By Jake Howard

There’s a long, colorful history of Dana Point surfers falling in love with sailboats. It goes back to Phil Edwards building an outrigger on the sand at Capo Beach, which led to Hobie Alter and Wayne Shafer innovating the Hobie Cat shortly thereafter, and so on and so forth. The tradition continues to this day and is maybe most visible during the weekly 2 p.m. Thursday sailboat races.

A few days before Christmas, Salt Creek surfer Tim Hines and his father, Emmett, who lives in San Clemente, were out racing their 27-foot boat, Island Breeze. The surf was up, the wind was down, and by all accounts it was a nice day to be on the water whether you were a sailor or a surfer.

“The waves were pretty big, but there was not a lot of wind,” Tim Hines told the San Clemente Times. “We were sailing up to the red whistle buoy, the one with all the seals on it, and since the wind was really light, we decided to sail closer to the jetty and the breakwater.”

Some decisions can only be explained as fortuitous. While the other boats took a different tack, Tim and Emmett opted to search out another line that might provide them with more wind.

Surf

Tim and Emmett Hines sailing the Island Breeze in less-harrowing conditions. Photo: Hines Family

“We were actually going to turn around and head back to the harbor because there was no wind, but we decided to go a little bit further,” Hines said. “We thought we heard something. We weren’t sure what it was and decided to sail a little bit further. Then we heard it again and thought, ‘Well, that’s kind of weird.’ So, we sailed a little bit further still. That’s when I heard somebody yelling for help.”

In an instant, their day on the water turned from a friendly race to a life-and-death struggle.

“We took down the front sail of the boat, and I got out my binoculars and started looking around. I thought maybe somebody was stuck on the rocks at the top of the headland at Dana Point, but I couldn’t see anyone. Then I noticed a head of a kid bobbing in the water, kind of by where the lobster traps are,” Hines said. “I could hardly see him, his head was like the size of a coconut, and we literally thought the noises were coming from the beach. But there was this kid out there that kept yelling that he was sinking.”

Springing into action, Tim and Emmett pulled down the remaining sails of the boat, flipped on the motor and began to initiate a rescue.

“Basically, we motored over to where he was, whipped the boat into the wind, threw down the swim step of the boat, and I was able to pull the guy onto the swim step and onboard. He started throwing up all over the boat,” Hines said. “We asked him what he was doing out here, and he said he was trying to swim to the boats. He had no wetsuit, just swim trunks and a rash guard on. He explained how he’d gotten pulled out to the open water from Dana Strands in a rip current and was trying to swim out to the boats because he couldn’t get back in. The way the current was going, it pulled him all the way around the point to the other side.”
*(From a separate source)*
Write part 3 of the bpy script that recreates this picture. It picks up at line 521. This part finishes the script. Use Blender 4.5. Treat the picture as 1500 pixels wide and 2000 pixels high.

Had Tim and Emmett not been in the right place at the right time, this story would have had a much more tragic ending for the swimmer who identified himself as a 16-year-old from Irvine.

“He said he realized that once he started swimming out there, he couldn’t make it,” Hines said. “I guess he was so scared that he started swimming out to sea. And then once he realized it was too far out and was getting too cold, that’s when he started trying to get ahold of boats.

“He was lucky, because we were the last boat, and it was starting to get late. It was about 3 or 3:30 p.m. and it would be getting dark soon. So, we called the harbor patrol and we motored him towards the harbor. We transported him to the harbor patrol boat, and they took him in and took him to the paramedics.”

Fortunately, the story had a happy ending.

“If we would have turned around before and not known, gosh, I’m just glad we were able to get him, because it was a real bad situation,” a relieved Hines said.